Thirty kilometers east of Lianyungang, on a stretch of Yellow Sea coastline where Jiangsu Province meets the Pacific, eight reactor domes are rising in stages toward a record. When the last two units at Tianwan Nuclear Power Plant achieve commercial operation -- expected by 2027 -- the facility will surpass both South Korea's Kori plant and Japan's Kashiwazaki-Kariwa to become the world's largest nuclear power station, with generation capacity exceeding 9,000 megawatts. It is a distinction born from a 1992 handshake between Russia and China, and three decades of construction that have unfolded across the end of one era and the beginning of another.
Tianwan's reactor design tells the story of its origins. The first four units use Russia's VVER-1000 pressurized water reactors, each producing approximately one gigawatt of electrical power -- proven Soviet-era technology supplied by Atomstroyexport and built to withstand a 20-ton aircraft impact. The reactors include an emergency "core catcher," a safety feature designed to contain molten fuel in the event of a meltdown. Construction began in October 1999, making Tianwan the first instance of civilian nuclear cooperation between Russia and China. Units 5 and 6 broke the pattern: these are Chinese-designed ACPR-1000 reactors, signaling a shift from imported technology to domestic capability. Units 7 and 8 will return to Russian technology, using the updated VVER-1200 design with twice the operational lifetime and a slower refueling cycle.
The plant's construction timeline reads like a compressed history of modern Chinese industry. The 1992 cooperation agreement took seven years to produce the first concrete pour in 1999. Jiangsu Nuclear Power Corporation signed contracts for units 3 and 4 in 2009, and by 2015 and 2016, China National Nuclear Corporation was starting construction on units 5 and 6. Unit 3 achieved criticality in 2017, and Atomstroyexport transferred control to its Chinese counterpart the following January. Unit 5 reached criticality in 2020, unit 6 entered commercial operation in June 2021, and units 7 and 8 began construction in 2021 and 2022 respectively. Each phase has been faster and more confident than the last, reflecting China's growing nuclear engineering expertise.
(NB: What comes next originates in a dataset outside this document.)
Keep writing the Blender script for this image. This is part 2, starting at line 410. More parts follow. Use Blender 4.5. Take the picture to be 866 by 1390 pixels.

Tianwan is owned by Jiangsu Nuclear Power Corporation, a joint venture split among China National Nuclear Power at fifty percent, Shanghai HeXi Power Investment at thirty percent, and Jiangsu Guoxin Group at twenty percent. The financial scale matches the engineering ambition -- Phase II alone, covering two VVER-1000 units, carried an estimated cost of six billion dollars. For the first four units, Russia's Rosatom supplied the reactors while Atomstroyexport designed the complete installations. The transition to domestically designed units for Phase III represented not just an engineering milestone but an economic one, keeping more of the investment within China's nuclear supply chain.
From the air, Tianwan presents itself as a row of containment domes along the coast, their white curves stark against the blue of the Yellow Sea. The plant generates electricity for the Jiangsu grid, one of China's most energy-hungry provincial networks, powering the factories, cities, and data centers of the Yangtze River Delta. Its location on the coast provides the cooling water that nuclear plants require, while the seismic protections built into its Russian-designed containment shells address the geological realities of building on the Pacific Rim. As China's nuclear fleet continues to expand -- the country has more reactors under construction than any other nation -- Tianwan stands as both the largest single installation and a template for what comes next.
Located at 34.69°N, 119.46°E on the Yellow Sea coast, approximately 30 km east of Lianyungang. The plant's containment domes are visible from altitude as a row of large white structures along the shore, with associated cooling infrastructure and transmission lines. Nearest airport: Lianyungang Huaguoshan International Airport (ZSLG/LYG), approximately 25 km to the west. Restricted airspace likely surrounds the facility. At 10,000+ feet, the plant and its coastal setting are clearly visible.